**TASK OBJECTIVE:** Repeat the material below exactly, with no pictures.

**DATA SECTION:**

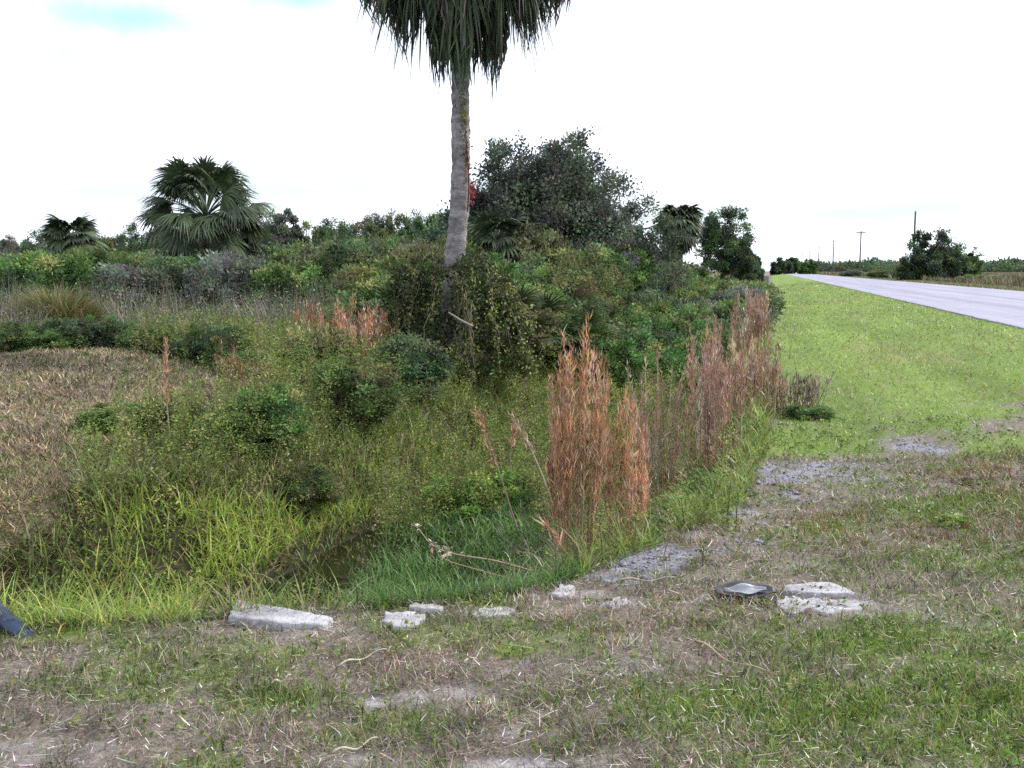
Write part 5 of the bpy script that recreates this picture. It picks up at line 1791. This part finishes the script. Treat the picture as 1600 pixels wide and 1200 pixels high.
# ------------------------------------------------------------------ utility poles beyond the road
POLES = [(1426, 330, "nearest and tallest utility pole, beside the tree across the road"), (1343, 361, "utility pole with crossarm, second nearest, over the field"),
         (1301, 375, "third utility pole, left of the one with the clear crossarm"), (1278.5, 386, "fourth utility pole toward the horizon, thin and faint"),
         (1264.5, 393, "fifth utility pole toward the horizon, beside the far bush"), (1252.5, 397, "sixth and faintest utility pole near the far trees")]
for px, ty, lab in POLES:
    u, fw, _ = ray(px, 423)
    u0, fw0, _ = ray(1205, 423)
    # same distance from the road for every pole
    a = math.atan2(u, fw) - YAW
    d_al = 25.0 / math.tan(a)
    x, y = 25.0, d_al
    dd = xy2cd(x, y)[1]
    z = float(H(x, y))
    Ht = zat(ty, dd) - z
    t = thing("utility_pole", lab, "pole", (x, y, z), "utility poles beyond the road")
    r0 = .17 + .00022 * dd
    g = Geo(); tube(np.stack([np.zeros(9), np.zeros(9), np.linspace(-.2, Ht, 9)], 1), np.linspace(r0, r0 * .72, 9), g, (1, 1, 1), 10)
    g.build("shaft", M_POLE, t)
    if px == 1426: continue
    g = Geo(); tube(np.array([(-1.25, 0, Ht - .45), (1.25, 0, Ht - .45)]), np.array([.075 + .0001 * dd] * 2), g, (1, 1, 1), 4)
    ca = g.build("crossarm", M_POLE, t)
    for k in (-1.1, -.5, .5, 1.1):
        g = Geo(); tube(np.array([(k, 0, Ht - .40), (k, 0, Ht - .30), (k, 0, Ht - .2)]), np.array([.03, .06, .04]), g, (1, 1, 1), 6)
        g.build("insulator", M_POLE, ca)
# a row of bushes and scrub in the right field
for px, d, wpx, hm, k, lab in [(1590, 75, 40, 1.1, 'olive', "olive scrub bush at the right edge, beyond the road"), (1560, 82, 46, 1.0, 'dark', "dark scrub bush beyond the road, left of the edge one"),
                               (1410, 125, 30, 2.4, 'rusty', "rusty low bush left of the tree across the road"), (1530, 100, 60, 1.2, 'green', "green scrub bush right of the tree across the road"),
                               (1500, 150, 30, 2.2, 'grey', "grey bare bush in the field behind the tree across"), (1375, 140, 40, 1.3, 'olive', "low olive bush in the field, left of the crossing tree"),
                               (1330, 180, 40, 1.4, 'grey', "greyish scrub at the foot of the second pole")]:
    x, y = atd(px, d)
    put_shrub(k, x, y, wpx * d / FPX, hm, lab, None, "bush", "bush")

**WRITTEN REPLY:**
Write part 5 of the bpy script that recreates this picture. It picks up at line 1791. This part finishes the script. Treat the picture as 1600 pixels wide and 1200 pixels high.
# ------------------------------------------------------------------ utility poles beyond the road
POLES = [(1426, 330, "nearest and tallest utility pole, beside the tree across the road"), (1343, 361, "utility pole with crossarm, second nearest, over the field"),
         (1301, 375, "third utility pole, left of the one with the clear crossarm"), (1278.5, 386, "fourth utility pole toward the horizon, thin and faint"),
         (1264.5, 393, "fifth utility pole toward the horizon, beside the far bush"), (1252.5, 397, "sixth and faintest utility pole near the far trees")]
for px, ty, lab in POLES:
    u, fw, _ = ray(px, 423)
    u0, fw0, _ = ray(1205, 423)
    # same distance from the road for every pole
    a = math.atan2(u, fw) - YAW
    d_al = 25.0 / math.tan(a)
    x, y = 25.0, d_al
    dd = xy2cd(x, y)[1]
    z = float(H(x, y))
    Ht = zat(ty, dd) - z
    t = thing("utility_pole", lab, "pole", (x, y, z), "utility poles beyond the road")
    r0 = .17 + .00022 * dd
    g = Geo(); tube(np.stack([np.zeros(9), np.zeros(9), np.linspace(-.2, Ht, 9)], 1), np.linspace(r0, r0 * .72, 9), g, (1, 1, 1), 10)
    g.build("shaft", M_POLE, t)
    if px == 1426: continue
    g = Geo(); tube(np.array([(-1.25, 0, Ht - .45), (1.25, 0, Ht - .45)]), np.array([.075 + .0001 * dd] * 2), g, (1, 1, 1), 4)
    ca = g.build("crossarm", M_POLE, t)
    for k in (-1.1, -.5, .5, 1.1):
        g = Geo(); tube(np.array([(k, 0, Ht - .40), (k, 0, Ht - .30), (k, 0, Ht - .2)]), np.array([.03, .06, .04]), g, (1, 1, 1), 6)
        g.build("insulator", M_POLE, ca)
# a row of bushes and scrub in the right field
for px, d, wpx, hm, k, lab in [(1590, 75, 40, 1.1, 'olive', "olive scrub bush at the right edge, beyond the road"), (1560, 82, 46, 1.0, 'dark', "dark scrub bush beyond the road, left of the edge one"),
                               (1410, 125, 30, 2.4, 'rusty', "rusty low bush left of the tree across the road"), (1530, 100, 60, 1.2, 'green', "green scrub bush right of the tree across the road"),
                               (1500, 150, 30, 2.2, 'grey', "grey bare bush in the field behind the tree across"), (1375, 140, 40, 1.3, 'olive', "low olive bush in the field, left of the crossing tree"),
                               (1330, 180, 40, 1.4, 'grey', "greyish scrub at the foot of the second pole")]:
    x, y = atd(px, d)
    put_shrub(k, x, y, wpx * d / FPX, hm, lab, None, "bush", "bush")